Wada’s CDPJ replacement, Maki Ikeda, and her party colleagues may well support the Rapidus project and do what they can to make it work. But that doesn’t address the fundamental question of how effective that will be if they have to deal with a ruling coalition that does not include the CDPJ.

In addition, Hokkaido’s business leaders are worried about whether the CDPJ will be able to persuade a ruling coalition in which it plays no part to secure Tokyo’s cooperation on an urgent problem: JR Hokkaido.

Anyone who has ever taken the airport express between Sapporo Station and Chitose Airport knows the sense of panic that hits on a snowy, or even rainy, day when the station attendant announces over the PA system that the train to the airport – the one that gets you there with not a lot of time to spare before your plane leaves – has been delayed. Sometimes for five minutes. Sometimes for a lot longer. 
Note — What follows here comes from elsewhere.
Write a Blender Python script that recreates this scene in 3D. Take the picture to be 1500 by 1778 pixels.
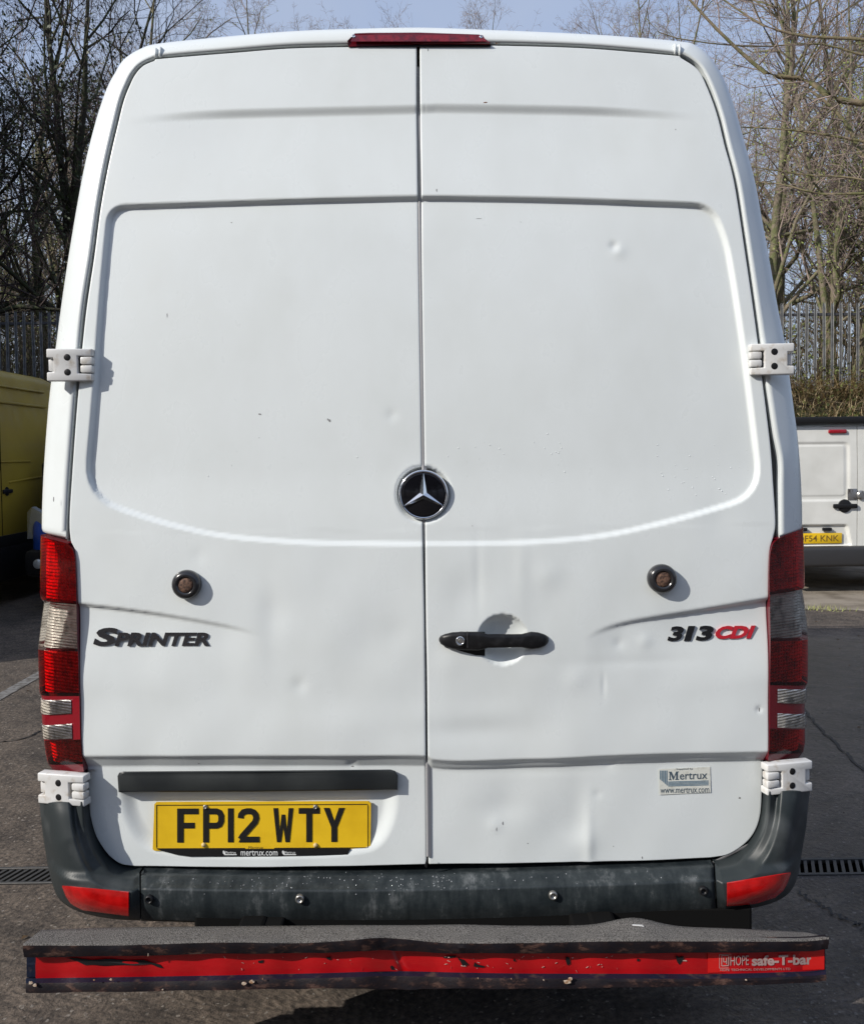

As one of the most heavily used rail services in Hokkaido, the airport express receives its fair share of maintenance. But many of the other lines are old and in poor shape. JR Hokkaido has also closed many local lines or reduced services on those that survived.

Recognizing that poor train service is a major reason why firms and individuals choose not to relocate to Hokkaido, the local business community has long pressured LDP-led governments to help JR Hokkaido and reverse the decline in rail service. That approach hasn’t worked, and it isn’t clear if the CDPJ lawmakers from Hokkaido will fare any better.

Although it appears unlikely at this point, if November brings a CDPJ-led coalition government, it could be a very different story. But while they were swept into power thanks to voter anger at the LDP, the CDPJ, especially its Hokkaido representatives, will still have to prove they can deal effectively with the prefecture’s problems, no matter who is running the government.


Eric Johnston is the Senior National Correspondent for the Japan Times. Views expressed within are his own and do not necessarily reflect those of the Japan Times.